◆ GOAL OF THE EXERCISE
Retype each line exactly. Skip images.

◆ DATA LINES
● ● ●
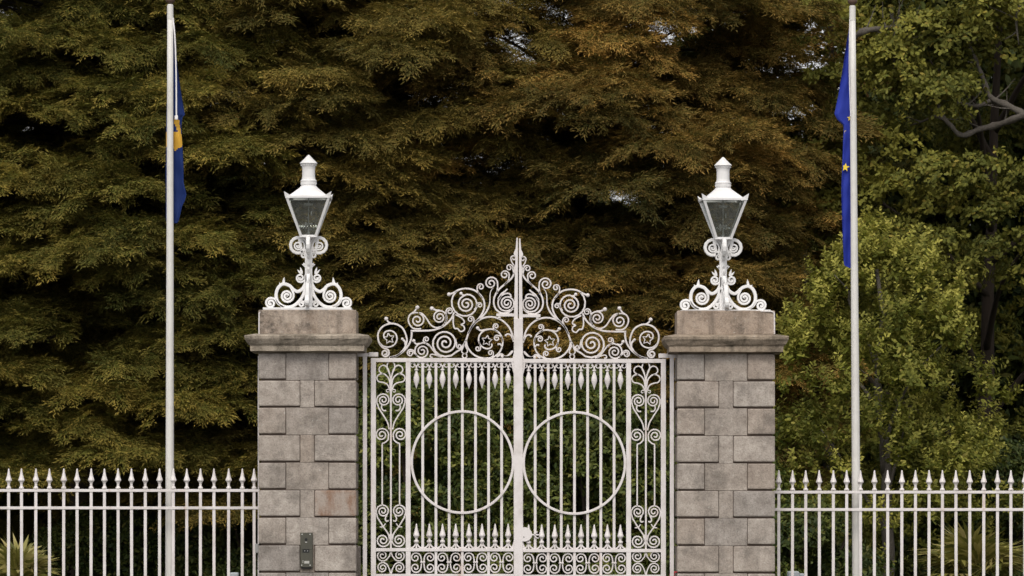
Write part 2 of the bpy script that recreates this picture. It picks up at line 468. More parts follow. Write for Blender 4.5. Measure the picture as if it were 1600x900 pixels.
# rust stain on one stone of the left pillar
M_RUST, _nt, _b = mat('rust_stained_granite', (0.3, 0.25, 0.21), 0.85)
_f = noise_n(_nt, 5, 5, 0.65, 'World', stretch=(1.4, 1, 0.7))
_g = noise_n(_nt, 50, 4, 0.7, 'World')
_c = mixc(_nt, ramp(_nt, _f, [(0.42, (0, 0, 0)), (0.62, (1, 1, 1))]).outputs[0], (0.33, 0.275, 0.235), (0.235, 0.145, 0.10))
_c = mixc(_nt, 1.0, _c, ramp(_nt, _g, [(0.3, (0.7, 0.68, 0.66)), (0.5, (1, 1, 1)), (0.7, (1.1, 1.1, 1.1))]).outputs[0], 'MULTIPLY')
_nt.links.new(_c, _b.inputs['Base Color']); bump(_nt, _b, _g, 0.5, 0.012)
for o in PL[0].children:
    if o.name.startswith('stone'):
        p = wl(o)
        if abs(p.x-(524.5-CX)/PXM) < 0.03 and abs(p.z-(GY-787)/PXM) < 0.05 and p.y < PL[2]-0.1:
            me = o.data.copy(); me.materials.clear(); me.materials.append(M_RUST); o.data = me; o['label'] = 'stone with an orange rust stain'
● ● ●
◆ ANSWER TO THE EXERCISE
Write part 2 of the bpy script that recreates this picture. It picks up at line 468. More parts follow. Write for Blender 4.5. Measure the picture as if it were 1600x900 pixels.
# rust stain on one stone of the left pillar
M_RUST, _nt, _b = mat('rust_stained_granite', (0.3, 0.25, 0.21), 0.85)
_f = noise_n(_nt, 5, 5, 0.65, 'World', stretch=(1.4, 1, 0.7))
_g = noise_n(_nt, 50, 4, 0.7, 'World')
_c = mixc(_nt, ramp(_nt, _f, [(0.42, (0, 0, 0)), (0.62, (1, 1, 1))]).outputs[0], (0.33, 0.275, 0.235), (0.235, 0.145, 0.10))
_c = mixc(_nt, 1.0, _c, ramp(_nt, _g, [(0.3, (0.7, 0.68, 0.66)), (0.5, (1, 1, 1)), (0.7, (1.1, 1.1, 1.1))]).outputs[0], 'MULTIPLY')
_nt.links.new(_c, _b.inputs['Base Color']); bump(_nt, _b, _g, 0.5, 0.012)
for o in PL[0].children:
    if o.name.startswith('stone'):
        p = wl(o)
        if abs(p.x-(524.5-CX)/PXM) < 0.03 and abs(p.z-(GY-787)/PXM) < 0.05 and p.y < PL[2]-0.1:
            me = o.data.copy(); me.materials.clear(); me.materials.append(M_RUST); o.data = me; o['label'] = 'stone with an orange rust stain'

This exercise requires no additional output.